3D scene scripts
────────────────────

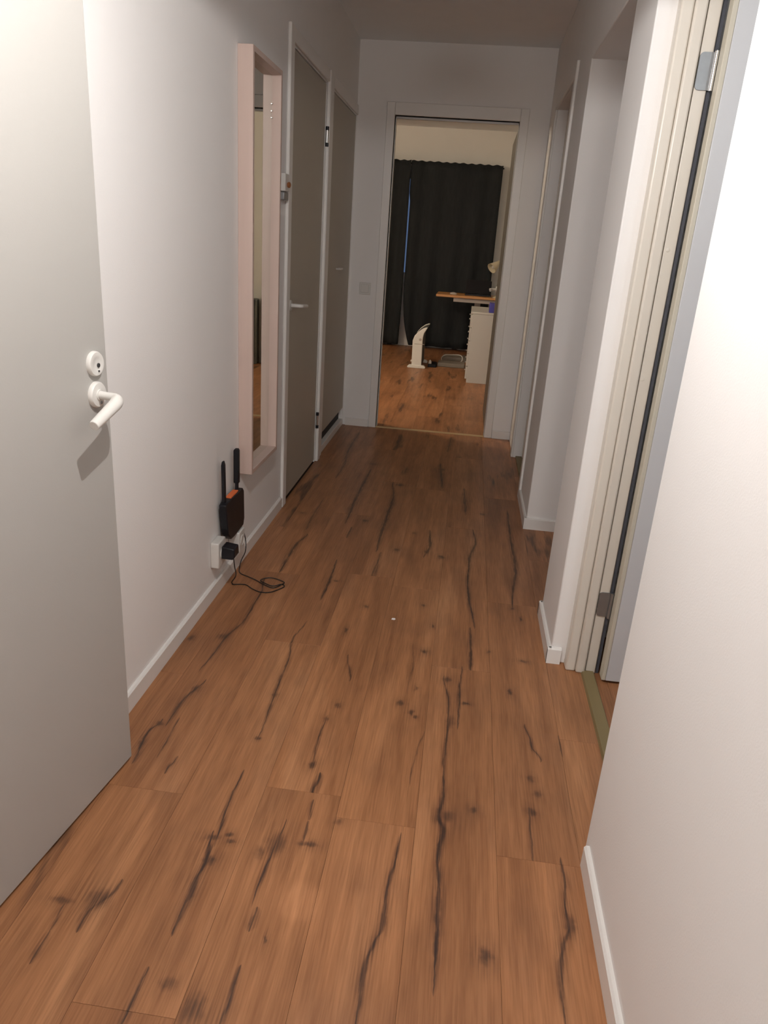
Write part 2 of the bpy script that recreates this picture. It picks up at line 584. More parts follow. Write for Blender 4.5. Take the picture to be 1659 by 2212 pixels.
CRACKS = [([(-0.723, 1.923), (-0.713, 2.027), (-0.709, 2.129), (-0.693, 2.202), (-0.682, 2.266), (-0.684, 2.416), (-0.684, 2.494), (-0.704, 2.604)], 0.006, 0.9),
 ([(-0.718, 1.651), (-0.718, 1.694), (-0.716, 1.764), (-0.7, 1.822), (-0.687, 1.859)], 0.006, 0.9),
 ([(-0.741, 1.487), (-0.75, 1.549), (-0.752, 1.609), (-0.739, 1.644)], 0.007, 0.9),
 ([(-0.688, 1.521), (-0.691, 1.585), (-0.693, 1.66)], 0.003, 0.7),
 ([(-0.644, 1.469), (-0.639, 1.502)], 0.005, 0.8),
 ([(-0.454, 1.633), (-0.454, 1.683), (-0.458, 1.763), (-0.463, 1.855), (-0.467, 1.955), (-0.468, 2.056), (-0.484, 2.163), (-0.465, 2.297)], 0.0045, 0.9),
 ([(-0.449, 2.492), (-0.447, 2.592), (-0.449, 2.725), (-0.454, 2.854)], 0.007, 0.9),
 ([(-0.278, 2.756), (-0.273, 2.857)], 0.008, 0.5),
 ([(0.139, 2.41), (0.117, 2.633), (0.11, 2.829), (0.115, 2.976)], 0.007, 0.95),
 ([(0.126, 2.112), (0.127, 2.266), (0.124, 2.385)], 0.007, 0.95),
 ([(0.091, 1.803), (0.093, 1.922), (0.093, 2.006), (0.098, 2.11)], 0.0045, 1),
 ([(0.061, 1.543), (0.057, 1.647), (0.061, 1.733), (0.063, 1.845), (0.058, 1.937), (0.041, 2.043)], 0.006, 0.8),
 ([(-0.253, 1.978), (-0.261, 2.017), (-0.281, 2.099)], 0.004, 0.7),
 ([(-0.285, 1.556), (-0.291, 1.612), (-0.291, 1.679), (-0.287, 1.758)], 0.0035, 0.8),
 ([(-0.265, 1.46), (-0.258, 1.513)], 0.008, 0.9),
 ([(-0.067, 1.94), (-0.068, 2.003), (-0.062, 2.087), (-0.072, 2.22)], 0.003, 0.4),
 ([(-0.026, 1.542), (-0.024, 1.608), (-0.015, 1.692), (0, 1.765)], 0.003, 0.5),
 ([(0.319, 1.706), (0.302, 1.743), (0.297, 1.79), (0.287, 1.834)], 0.005, 0.8),
 ([(0.273, 1.347), (0.274, 1.434), (0.275, 1.49)], 0.004, 0.7),
 ([(0.383, 1.739), (0.381, 1.801)], 0.004, 0.5),
 ([(0.06, 1.299), (0.06, 1.341), (0.065, 1.386), (0.052, 1.433), (0.06, 1.487), (0.059, 1.574)], 0.009, 1),
 ([(0.064, 0.995), (0.064, 1.093), (0.063, 1.159), (0.063, 1.23), (0.055, 1.328), (0.065, 1.385)], 0.009, 0.95),
 ([(-0.446, 1.261), (-0.452, 1.325), (-0.457, 1.404), (-0.454, 1.486)], 0.0045, 0.95),
 ([(-0.452, 1.033), (-0.454, 1.082), (-0.452, 1.117), (-0.452, 1.157), (-0.45, 1.203), (-0.453, 1.227), (-0.461, 1.271)], 0.009, 0.95),
 ([(-0.32, 1.123), (-0.319, 1.163), (-0.317, 1.2), (-0.312, 1.277), (-0.305, 1.339)], 0.004, 0.9),
 ([(-0.308, 1.068), (-0.307, 1.088)], 0.007, 0.9),
 ([(-0.305, 0.864), (-0.301, 0.898), (-0.303, 0.929), (-0.302, 0.96)], 0.006, 0.9),
 ([(-0.472, 0.838), (-0.469, 0.887), (-0.468, 0.927)], 0.006, 0.9),
 ([(-0.253, 1.381), (-0.257, 1.413)], 0.005, 0.7),
 ([(-0.252, 1.314), (-0.253, 1.34)], 0.005, 0.7),
 ([(-0.635, 1.009), (-0.635, 1.042), (-0.619, 1.068), (-0.604, 1.106)], 0.008, 0.8),
 ([(-0.686, 0.933), (-0.686, 0.966)], 0.006, 0.7),
 ([(-0.687, 1.003), (-0.69, 1.029)], 0.005, 0.7),
 ([(-0.07, 0.904), (-0.07, 0.967), (-0.069, 1.019), (-0.059, 1.066), (-0.046, 1.106), (-0.047, 1.139), (-0.047, 1.21), (-0.038, 1.27), (-0.033, 1.345)], 0.008, 0.85),
 ([(0.305, 0.966), (0.304, 1.03), (0.307, 1.073), (0.316, 1.12), (0.334, 1.172), (0.333, 1.224), (0.339, 1.287), (0.338, 1.338)], 0.008, 0.85),
 ([(-0.66, 2.691), (-0.664, 2.851), (-0.66, 2.996), (-0.639, 3.105)], 0.01, 0.8),
 ([(-0.658, 3.19), (-0.663, 3.344), (-0.662, 3.625)], 0.008, 0.6),
 ([(-0.663, 4.004), (-0.661, 4.237), (-0.69, 4.622), (-0.691, 5.132)], 0.014, 0.6),
 ([(-0.49, 3.315), (-0.495, 3.563), (-0.496, 3.822), (-0.489, 4.235)], 0.014, 0.7),
 ([(-0.454, 3.14), (-0.452, 3.25)], 0.008, 0.6),
 ([(-0.3, 3.013), (-0.304, 3.2), (-0.303, 3.492), (-0.303, 3.761), (-0.331, 4.031)], 0.013, 0.8),
 ([(-0.284, 2.747), (-0.278, 2.987)], 0.007, 0.6),
 ([(-0.043, 4.822), (-0.032, 5.217)], 0.016, 0.6),
 ([(-0.047, 4.017), (-0.077, 4.502)], 0.013, 0.8),
 ([(0.093, 3.611), (0.08, 4.032)], 0.013, 0.7),
 ([(0.114, 2.894), (0.118, 3.063), (0.144, 3.238), (0.13, 3.399)], 0.01, 0.7),
 ([(-0.086, 3.008), (-0.069, 3.093), (-0.076, 3.321)], 0.008, 0.8),
 ([(0.286, 2.599), (0.303, 2.817), (0.319, 2.992), (0.313, 3.264), (0.313, 3.738)], 0.009, 0.8)]
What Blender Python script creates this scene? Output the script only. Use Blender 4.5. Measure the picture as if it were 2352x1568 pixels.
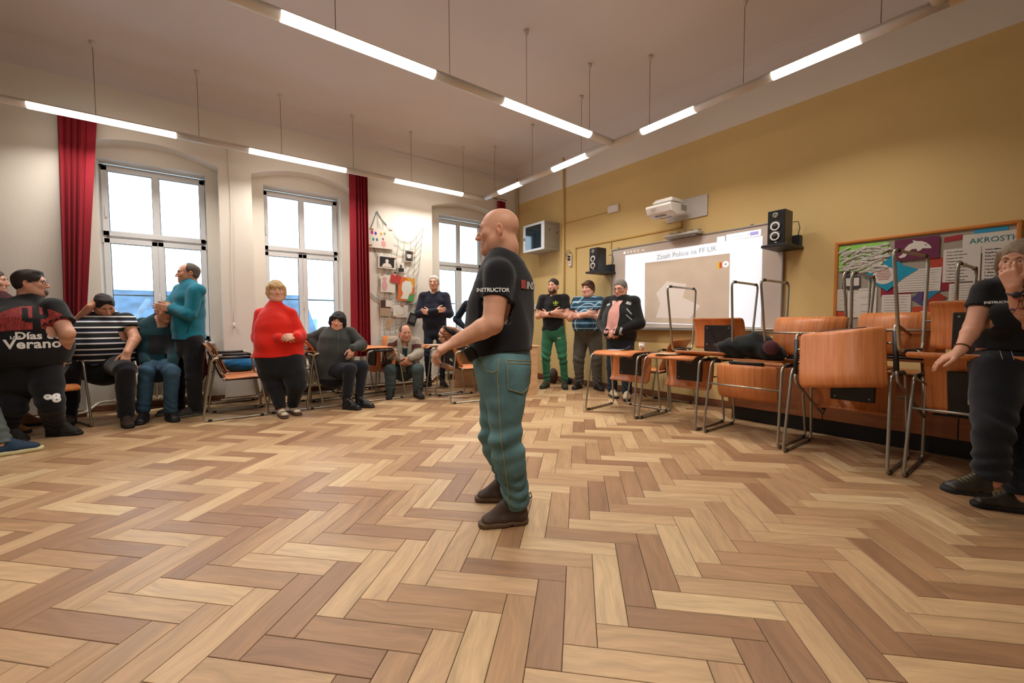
import bpy, bmesh, math, random
import numpy as np
from mathutils import Vector, Matrix
from mathutils.bvhtree import BVHTree
for _o in list(bpy.data.objects):
    bpy.data.objects.remove(_o, do_unlink=True)
scene = bpy.context.scene
COL = scene.collection
rnd = random.Random(7)

# ------------------------------------------------------------------ camera
FPX = 966.19
YAW, PIT, ROL = [math.radians(v) for v in (-52.9475, -2.7029, -0.2059)]
CAMZ = 1.10
def _basis():
    f = np.array([math.sin(YAW) * math.cos(PIT), math.cos(YAW) * math.cos(PIT), math.sin(PIT)])
    r = np.array([math.cos(YAW), -math.sin(YAW), 0.0])
    u = np.cross(r, f)
    r2 = r * math.cos(ROL) + u * math.sin(ROL)
    u2 = -r * math.sin(ROL) + u * math.cos(ROL)
    return r2, u2, f
CR, CU, CF = _basis()
C0 = np.array([0, 0, CAMZ])
cam_d = bpy.data.cameras.new('camera')
cam_d.sensor_width = 36.0
cam_d.lens = FPX / 2352 * 36.0
cam_d.clip_start = 0.05
cam_d.clip_end = 400
cam = bpy.data.objects.new('camera', cam_d)
COL.objects.link(cam)
cam.matrix_world = Matrix(((CR[0], CU[0], -CF[0], 0), (CR[1], CU[1], -CF[1], 0), (CR[2], CU[2], -CF[2], CAMZ), (0, 0, 0, 1)))
scene.camera = cam
# measured pixel of the photograph -> point in the room
def ray(u, v):
    return (u - 1176) / FPX * CR - (v - 784) / FPX * CU + CF
def ground(u, v, z=0.0):
    d = ray(u, v)
    return C0 + d * ((z - CAMZ) / d[2])
def at_depth(u, v, w):
    return C0 + ray(u, v) * w

# ------------------------------------------------------------------ sky, exposure
world = bpy.data.worlds.new('overcast_sky')
scene.world = world
world.use_nodes = True
_nt = world.node_tree
_bg = _nt.nodes['Background']
_bg.inputs[0].default_value = (0.72, 0.88, 1.0, 1)
_bg.inputs[1].default_value = 6.5
vs = scene.view_settings
vs.view_transform = 'Standard'
vs.look = 'None'
vs.exposure = 0.0
vs.gamma = 1.0
vs.use_curve_mapping = False
scene.cycles.use_denoising = True
scene.cycles.max_bounces = 5
scene.cycles.diffuse_bounces = 3
scene.cycles.glossy_bounces = 3
scene.cycles.use_adaptive_sampling = True
scene.cycles.adaptive_threshold = 0.08
scene.cycles.transparent_max_bounces = 12
LAMP_STRENGTH = 7.0
LAMP_WATTS = 21.0

# ------------------------------------------------------------------ materials
def lin(h):
    if isinstance(h, (tuple, list)):
        return tuple(h)
    h = h.lstrip('#')
    out = []
    for i in (0, 2, 4):
        c = int(h[i:i + 2], 16) / 255
        out.append(c / 12.92 if c <= 0.04045 else ((c + 0.055) / 1.055) ** 2.4)
    return tuple(out)
MATS = {}
def mat(name, col, rough=0.6, metal=0.0, var=None, bump=None, emit=None, spec=0.5, sheen=0.0, coat=0.0, stretch=None, attr=None, alpha=None):
    """procedural principled material. var=(scale, amount) colour noise, bump=(scale, strength)"""
    if name in MATS:
        return MATS[name]
    m = bpy.data.materials.new(name)
    m.use_nodes = True
    nt = m.node_tree
    N, L = nt.nodes, nt.links
    b = N['Principled BSDF']
    c = lin(col)
    m.diffuse_color = (*c, 1)
    b.inputs['Base Color'].default_value = (*c, 1)
    b.inputs['Roughness'].default_value = rough
    b.inputs['Metallic'].default_value = metal
    b.inputs['Specular IOR Level'].default_value = spec
    b.inputs['Sheen Weight'].default_value = sheen
    b.inputs['Coat Weight'].default_value = coat
    if var or bump:
        tc = N.new('ShaderNodeTexCoord')
        vec = tc.outputs['Object']
        if stretch:
            mp = N.new('ShaderNodeMapping')
            mp.inputs['Scale'].default_value = stretch
            L.new(vec, mp.inputs[0])
            vec = mp.outputs[0]
    csock = None
    if attr:
        at = N.new('ShaderNodeAttribute')
        at.attribute_name = attr
        csock = at.outputs['Color']
    if var:
        nz = N.new('ShaderNodeTexNoise')
        nz.inputs['Scale'].default_value = var[0]
        nz.inputs['Detail'].default_value = 5
        L.new(vec, nz.inputs['Vector'])
        mr = N.new('ShaderNodeMapRange')
        mr.inputs[1].default_value = 0.25
        mr.inputs[2].default_value = 0.75
        mr.inputs[3].default_value = 1 - var[1]
        mr.inputs[4].default_value = 1 + var[1]
        L.new(nz.outputs[0], mr.inputs[0])
        mx = N.new('ShaderNodeMix')
        mx.data_type = 'RGBA'
        mx.blend_type = 'MULTIPLY'
        mx.inputs[0].default_value = 1
        if csock:
            L.new(csock, mx.inputs[6])
        else:
            mx.inputs[6].default_value = (*c, 1)
        L.new(mr.outputs[0], mx.inputs[7])
        csock = mx.outputs[2]
    if csock:
        L.new(csock, b.inputs['Base Color'])
    if bump:
        n2 = N.new('ShaderNodeTexNoise')
        n2.inputs['Scale'].default_value = bump[0]
        n2.inputs['Detail'].default_value = 4
        L.new(vec, n2.inputs['Vector'])
        bp = N.new('ShaderNodeBump')
        bp.inputs['Strength'].default_value = bump[1]
        bp.inputs['Distance'].default_value = 0.01
        L.new(n2.outputs[0], bp.inputs['Height'])
        L.new(bp.outputs[0], b.inputs['Normal'])
    if emit:
        b.inputs['Emission Color'].default_value = (*lin(emit[0]), 1)
        b.inputs['Emission Strength'].default_value = emit[1]
    MATS[name] = m
    return m

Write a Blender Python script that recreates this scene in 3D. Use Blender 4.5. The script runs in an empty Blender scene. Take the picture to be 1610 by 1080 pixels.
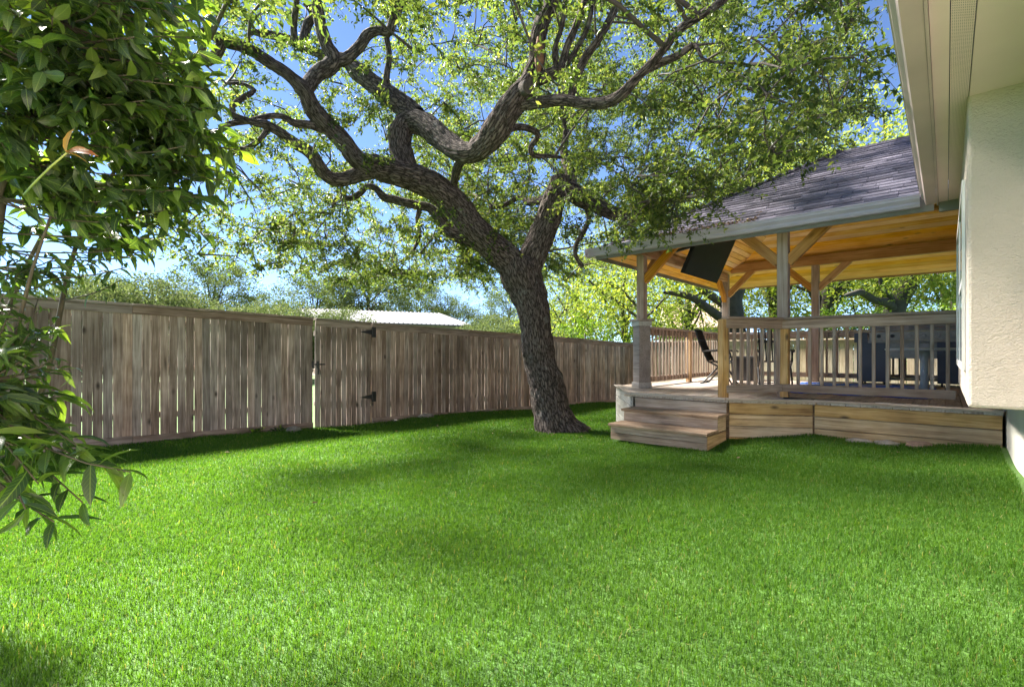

────────────────────

From the line that has "What Blender Python" through the line that has "rnd = random.Random(7)", reproduce each line exactly as it stands and nothing else; do not include any pictures.

### CORRECT RESPONSE:
What Blender Python script creates this scene? Output the script only. Use Blender 4.5. Measure the picture as if it were 2352x1568 pixels.
import bpy, bmesh, math, random
import numpy as np
from mathutils import Vector, Matrix
from mathutils.bvhtree import BVHTree
for _o in list(bpy.data.objects):
    bpy.data.objects.remove(_o, do_unlink=True)
scene = bpy.context.scene
COL = scene.collection
rnd = random.Random(7)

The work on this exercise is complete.